_PROBLEM TO WORK ON_
Take the listing from its first line through the line that contains "PI = math.pi" and please retype those lines exactly, leaving out the pictures.

[Entries with scene source code]
========================================

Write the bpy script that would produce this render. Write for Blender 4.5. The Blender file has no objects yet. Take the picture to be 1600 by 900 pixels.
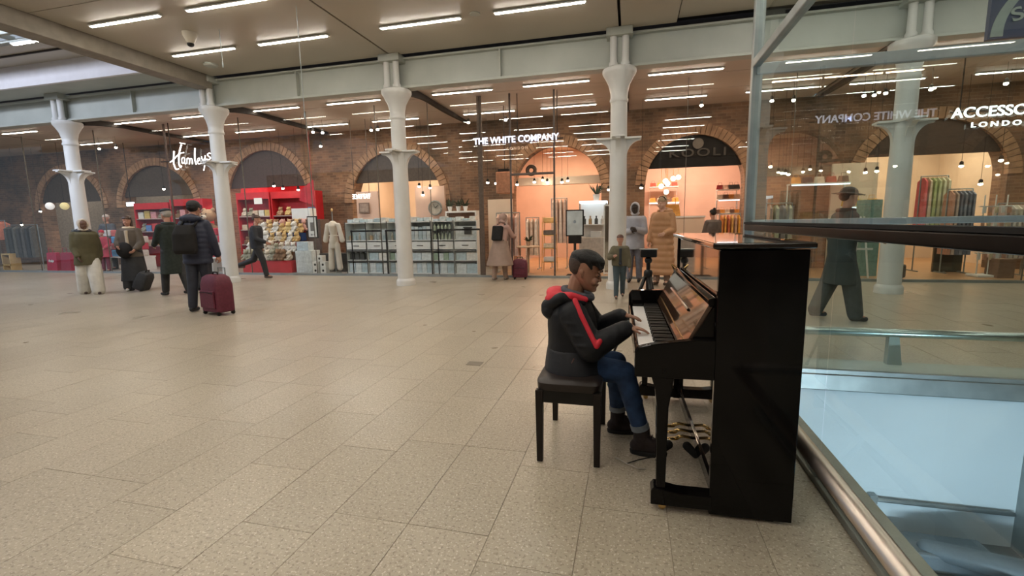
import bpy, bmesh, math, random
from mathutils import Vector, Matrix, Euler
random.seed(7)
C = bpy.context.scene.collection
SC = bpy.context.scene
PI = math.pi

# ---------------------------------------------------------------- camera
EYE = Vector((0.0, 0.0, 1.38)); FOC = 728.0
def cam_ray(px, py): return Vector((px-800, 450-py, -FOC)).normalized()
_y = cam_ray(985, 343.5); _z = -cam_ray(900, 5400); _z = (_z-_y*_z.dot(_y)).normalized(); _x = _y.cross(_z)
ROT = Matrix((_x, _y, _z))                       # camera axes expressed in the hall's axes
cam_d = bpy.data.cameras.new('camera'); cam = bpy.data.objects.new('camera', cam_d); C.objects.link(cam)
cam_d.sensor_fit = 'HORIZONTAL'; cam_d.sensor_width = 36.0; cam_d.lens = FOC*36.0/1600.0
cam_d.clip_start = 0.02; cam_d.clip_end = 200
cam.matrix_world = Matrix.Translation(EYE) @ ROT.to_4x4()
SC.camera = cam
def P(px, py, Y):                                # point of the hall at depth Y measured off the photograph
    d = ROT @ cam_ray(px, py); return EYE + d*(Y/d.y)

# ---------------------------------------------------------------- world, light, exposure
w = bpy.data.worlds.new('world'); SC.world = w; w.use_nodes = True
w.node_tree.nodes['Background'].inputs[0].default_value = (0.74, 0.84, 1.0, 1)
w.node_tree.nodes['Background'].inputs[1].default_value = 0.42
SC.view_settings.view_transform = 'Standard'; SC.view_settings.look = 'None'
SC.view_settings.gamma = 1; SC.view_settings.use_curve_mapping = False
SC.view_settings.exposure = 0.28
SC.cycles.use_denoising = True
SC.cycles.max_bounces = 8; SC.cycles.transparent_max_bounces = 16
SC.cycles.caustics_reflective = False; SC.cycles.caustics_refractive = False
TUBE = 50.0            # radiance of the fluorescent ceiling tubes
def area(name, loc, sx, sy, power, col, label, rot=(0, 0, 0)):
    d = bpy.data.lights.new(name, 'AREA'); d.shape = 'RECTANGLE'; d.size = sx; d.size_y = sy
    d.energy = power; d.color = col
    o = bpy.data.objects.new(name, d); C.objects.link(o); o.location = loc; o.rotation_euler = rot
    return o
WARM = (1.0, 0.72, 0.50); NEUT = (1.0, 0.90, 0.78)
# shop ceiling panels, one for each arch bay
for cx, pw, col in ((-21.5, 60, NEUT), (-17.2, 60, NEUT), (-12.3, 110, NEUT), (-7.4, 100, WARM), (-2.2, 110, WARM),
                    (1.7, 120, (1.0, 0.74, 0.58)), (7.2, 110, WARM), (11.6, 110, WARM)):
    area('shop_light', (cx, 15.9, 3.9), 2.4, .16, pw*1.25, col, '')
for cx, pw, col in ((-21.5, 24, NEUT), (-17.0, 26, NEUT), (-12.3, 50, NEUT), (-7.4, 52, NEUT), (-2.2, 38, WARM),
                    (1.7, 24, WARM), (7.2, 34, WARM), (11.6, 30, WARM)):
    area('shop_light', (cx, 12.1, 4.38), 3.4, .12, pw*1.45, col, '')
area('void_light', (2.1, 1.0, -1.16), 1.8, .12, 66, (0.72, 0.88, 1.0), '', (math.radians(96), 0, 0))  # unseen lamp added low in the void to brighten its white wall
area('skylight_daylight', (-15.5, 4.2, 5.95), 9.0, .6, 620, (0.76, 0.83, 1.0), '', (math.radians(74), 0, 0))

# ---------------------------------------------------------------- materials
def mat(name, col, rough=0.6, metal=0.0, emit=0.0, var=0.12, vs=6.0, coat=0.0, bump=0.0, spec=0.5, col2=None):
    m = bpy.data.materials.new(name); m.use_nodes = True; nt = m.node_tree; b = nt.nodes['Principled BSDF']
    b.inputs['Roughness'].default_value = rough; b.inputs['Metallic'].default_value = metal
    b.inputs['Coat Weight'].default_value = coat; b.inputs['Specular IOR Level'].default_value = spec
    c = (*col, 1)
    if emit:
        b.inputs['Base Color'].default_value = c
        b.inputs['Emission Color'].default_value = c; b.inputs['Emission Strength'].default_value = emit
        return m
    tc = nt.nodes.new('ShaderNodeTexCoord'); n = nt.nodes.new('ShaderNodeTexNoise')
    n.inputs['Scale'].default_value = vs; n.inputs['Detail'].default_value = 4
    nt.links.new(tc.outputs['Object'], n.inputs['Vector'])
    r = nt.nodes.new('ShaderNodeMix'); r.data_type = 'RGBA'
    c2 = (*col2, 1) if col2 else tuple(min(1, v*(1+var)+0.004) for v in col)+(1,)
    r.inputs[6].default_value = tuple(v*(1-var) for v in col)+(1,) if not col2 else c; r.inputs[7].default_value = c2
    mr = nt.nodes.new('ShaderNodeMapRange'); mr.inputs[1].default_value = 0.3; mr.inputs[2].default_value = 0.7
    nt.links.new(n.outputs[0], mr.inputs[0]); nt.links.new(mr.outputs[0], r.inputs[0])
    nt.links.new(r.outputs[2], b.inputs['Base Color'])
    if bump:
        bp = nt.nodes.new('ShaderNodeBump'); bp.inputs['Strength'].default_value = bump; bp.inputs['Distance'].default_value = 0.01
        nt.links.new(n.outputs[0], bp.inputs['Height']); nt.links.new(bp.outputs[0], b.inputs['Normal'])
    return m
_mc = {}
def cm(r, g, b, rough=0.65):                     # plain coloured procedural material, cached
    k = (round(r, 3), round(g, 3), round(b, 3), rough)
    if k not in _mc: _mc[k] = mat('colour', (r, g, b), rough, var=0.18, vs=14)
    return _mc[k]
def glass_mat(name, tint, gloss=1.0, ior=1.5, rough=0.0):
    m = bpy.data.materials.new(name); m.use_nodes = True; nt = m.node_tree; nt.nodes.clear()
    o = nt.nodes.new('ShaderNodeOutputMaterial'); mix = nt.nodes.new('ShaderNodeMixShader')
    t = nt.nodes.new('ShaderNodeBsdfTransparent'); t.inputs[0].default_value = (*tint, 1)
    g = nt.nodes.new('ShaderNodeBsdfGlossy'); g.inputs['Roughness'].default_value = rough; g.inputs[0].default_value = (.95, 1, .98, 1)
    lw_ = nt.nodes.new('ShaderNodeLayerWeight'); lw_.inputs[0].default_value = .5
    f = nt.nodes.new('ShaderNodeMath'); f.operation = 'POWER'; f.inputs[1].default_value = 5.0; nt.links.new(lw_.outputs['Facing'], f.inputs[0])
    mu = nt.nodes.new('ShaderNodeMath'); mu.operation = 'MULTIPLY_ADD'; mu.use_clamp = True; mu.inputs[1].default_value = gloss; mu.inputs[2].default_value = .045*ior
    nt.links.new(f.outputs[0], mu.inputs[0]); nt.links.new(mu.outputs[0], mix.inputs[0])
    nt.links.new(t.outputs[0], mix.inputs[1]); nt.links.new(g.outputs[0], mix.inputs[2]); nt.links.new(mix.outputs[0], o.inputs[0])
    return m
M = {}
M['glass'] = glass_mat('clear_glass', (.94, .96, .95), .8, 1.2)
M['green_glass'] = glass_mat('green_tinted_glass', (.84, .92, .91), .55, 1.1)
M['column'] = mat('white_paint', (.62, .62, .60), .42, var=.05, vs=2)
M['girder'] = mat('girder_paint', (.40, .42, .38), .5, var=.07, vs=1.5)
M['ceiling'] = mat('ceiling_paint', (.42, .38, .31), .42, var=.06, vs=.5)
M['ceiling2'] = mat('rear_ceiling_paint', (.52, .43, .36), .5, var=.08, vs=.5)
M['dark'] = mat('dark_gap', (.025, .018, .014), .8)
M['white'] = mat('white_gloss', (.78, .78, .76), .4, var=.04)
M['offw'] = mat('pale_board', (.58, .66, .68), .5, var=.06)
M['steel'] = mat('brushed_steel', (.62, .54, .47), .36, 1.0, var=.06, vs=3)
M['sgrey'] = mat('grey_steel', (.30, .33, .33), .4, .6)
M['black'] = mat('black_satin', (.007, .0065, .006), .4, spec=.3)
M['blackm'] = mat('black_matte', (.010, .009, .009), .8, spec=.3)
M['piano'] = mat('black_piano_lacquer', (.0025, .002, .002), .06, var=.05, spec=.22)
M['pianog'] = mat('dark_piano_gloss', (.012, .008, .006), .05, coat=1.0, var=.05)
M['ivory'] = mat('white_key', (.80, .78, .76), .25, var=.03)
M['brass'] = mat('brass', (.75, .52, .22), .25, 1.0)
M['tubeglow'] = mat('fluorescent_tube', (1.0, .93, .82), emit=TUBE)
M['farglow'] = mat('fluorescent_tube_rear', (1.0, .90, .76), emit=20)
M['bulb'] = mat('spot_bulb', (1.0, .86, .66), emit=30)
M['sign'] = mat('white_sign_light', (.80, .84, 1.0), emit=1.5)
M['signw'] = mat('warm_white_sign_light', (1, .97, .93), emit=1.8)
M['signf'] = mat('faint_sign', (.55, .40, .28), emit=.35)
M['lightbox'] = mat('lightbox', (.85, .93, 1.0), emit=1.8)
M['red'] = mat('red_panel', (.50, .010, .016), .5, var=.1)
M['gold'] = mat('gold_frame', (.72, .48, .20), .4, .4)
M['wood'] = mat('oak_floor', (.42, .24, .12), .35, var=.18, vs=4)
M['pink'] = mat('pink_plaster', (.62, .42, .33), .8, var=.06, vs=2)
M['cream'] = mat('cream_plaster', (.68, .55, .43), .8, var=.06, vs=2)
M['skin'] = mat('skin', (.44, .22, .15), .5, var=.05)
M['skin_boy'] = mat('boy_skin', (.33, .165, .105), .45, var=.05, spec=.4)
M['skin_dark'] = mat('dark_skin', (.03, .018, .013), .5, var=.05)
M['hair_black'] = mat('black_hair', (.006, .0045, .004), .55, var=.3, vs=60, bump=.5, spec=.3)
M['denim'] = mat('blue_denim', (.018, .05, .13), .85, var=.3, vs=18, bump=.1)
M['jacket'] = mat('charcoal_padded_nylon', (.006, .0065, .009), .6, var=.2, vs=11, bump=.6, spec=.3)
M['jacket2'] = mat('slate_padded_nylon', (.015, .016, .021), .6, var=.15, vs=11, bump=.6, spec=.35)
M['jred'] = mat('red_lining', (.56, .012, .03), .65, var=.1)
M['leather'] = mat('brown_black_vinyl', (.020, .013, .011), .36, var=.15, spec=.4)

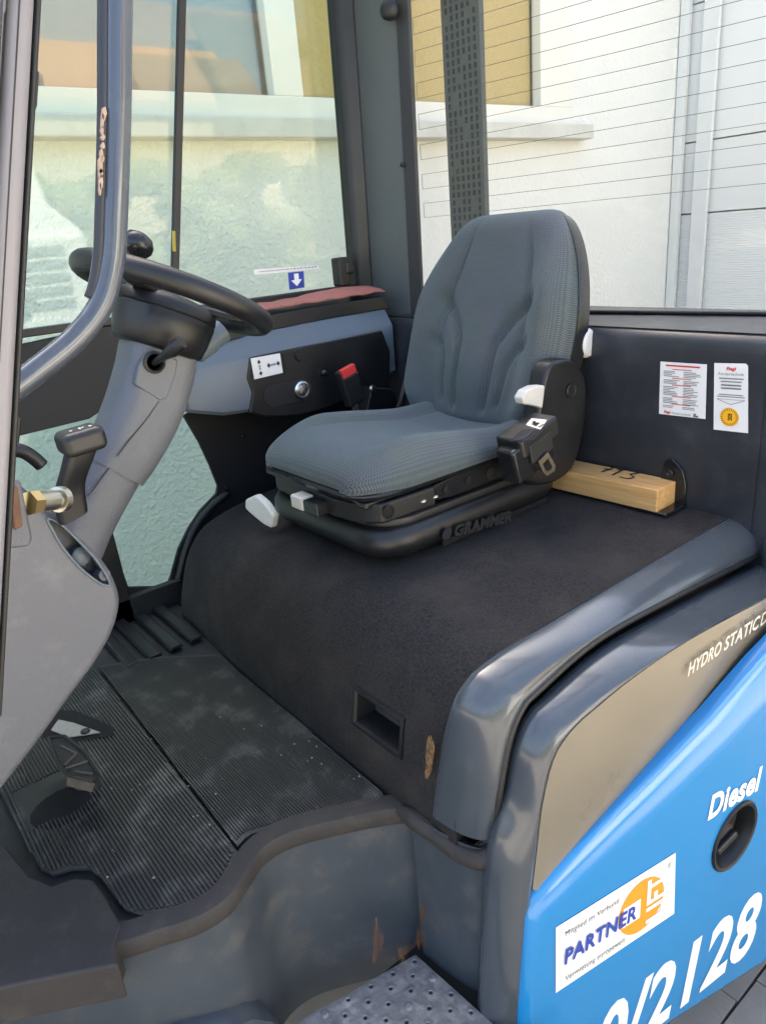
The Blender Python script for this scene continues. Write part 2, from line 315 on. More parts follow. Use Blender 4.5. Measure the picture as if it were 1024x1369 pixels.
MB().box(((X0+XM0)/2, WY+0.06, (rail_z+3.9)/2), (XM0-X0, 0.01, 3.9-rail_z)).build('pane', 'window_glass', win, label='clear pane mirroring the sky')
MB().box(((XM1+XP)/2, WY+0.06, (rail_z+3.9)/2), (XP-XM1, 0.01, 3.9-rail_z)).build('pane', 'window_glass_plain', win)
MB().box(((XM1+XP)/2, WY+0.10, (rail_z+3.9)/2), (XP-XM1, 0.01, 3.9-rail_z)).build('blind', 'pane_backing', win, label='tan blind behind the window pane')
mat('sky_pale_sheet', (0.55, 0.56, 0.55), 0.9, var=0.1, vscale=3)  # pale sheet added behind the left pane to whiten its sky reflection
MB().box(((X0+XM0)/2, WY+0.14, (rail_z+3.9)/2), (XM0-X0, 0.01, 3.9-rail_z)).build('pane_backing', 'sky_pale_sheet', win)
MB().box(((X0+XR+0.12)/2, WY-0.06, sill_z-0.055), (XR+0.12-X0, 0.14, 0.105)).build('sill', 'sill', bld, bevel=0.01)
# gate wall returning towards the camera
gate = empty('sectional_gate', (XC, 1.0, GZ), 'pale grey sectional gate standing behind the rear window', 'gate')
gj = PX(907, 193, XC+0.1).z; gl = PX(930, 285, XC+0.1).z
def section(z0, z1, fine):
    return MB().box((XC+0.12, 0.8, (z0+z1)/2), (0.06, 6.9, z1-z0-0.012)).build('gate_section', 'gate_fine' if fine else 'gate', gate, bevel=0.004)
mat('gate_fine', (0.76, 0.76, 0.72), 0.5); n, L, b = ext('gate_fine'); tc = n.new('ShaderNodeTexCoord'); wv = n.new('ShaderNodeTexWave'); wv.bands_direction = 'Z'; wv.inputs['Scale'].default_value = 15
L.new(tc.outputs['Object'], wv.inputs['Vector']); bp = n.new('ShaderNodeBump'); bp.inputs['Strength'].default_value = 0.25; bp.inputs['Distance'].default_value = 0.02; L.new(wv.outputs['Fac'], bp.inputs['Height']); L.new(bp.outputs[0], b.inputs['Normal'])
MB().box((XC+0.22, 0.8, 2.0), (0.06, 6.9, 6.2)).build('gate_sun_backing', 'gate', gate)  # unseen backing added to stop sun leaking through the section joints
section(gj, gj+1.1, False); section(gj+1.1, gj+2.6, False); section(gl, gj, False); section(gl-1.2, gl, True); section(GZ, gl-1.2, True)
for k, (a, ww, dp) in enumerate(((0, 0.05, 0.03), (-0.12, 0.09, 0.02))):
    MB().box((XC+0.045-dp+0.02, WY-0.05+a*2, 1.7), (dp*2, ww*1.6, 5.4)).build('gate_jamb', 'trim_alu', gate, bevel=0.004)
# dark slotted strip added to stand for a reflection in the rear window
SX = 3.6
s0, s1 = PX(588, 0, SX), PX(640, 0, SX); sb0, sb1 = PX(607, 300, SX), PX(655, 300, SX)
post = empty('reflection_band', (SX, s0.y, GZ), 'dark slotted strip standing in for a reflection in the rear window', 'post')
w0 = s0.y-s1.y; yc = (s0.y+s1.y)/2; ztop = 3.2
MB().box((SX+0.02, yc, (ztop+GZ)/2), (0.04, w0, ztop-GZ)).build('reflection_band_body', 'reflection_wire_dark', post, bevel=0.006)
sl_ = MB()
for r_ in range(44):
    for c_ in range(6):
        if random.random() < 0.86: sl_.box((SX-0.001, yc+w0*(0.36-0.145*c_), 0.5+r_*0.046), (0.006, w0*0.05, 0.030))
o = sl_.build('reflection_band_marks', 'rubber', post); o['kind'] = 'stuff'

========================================

_REPLY TO THE EXERCISE_
Write the bpy script that would produce this render. Write for Blender 4.5. The Blender file has no objects yet. Take the picture to be 1600 by 900 pixels.
import bpy, bmesh, math, random
from mathutils import Vector, Matrix, Euler
random.seed(7)
C = bpy.context.scene.collection
SC = bpy.context.scene
PI = math.pi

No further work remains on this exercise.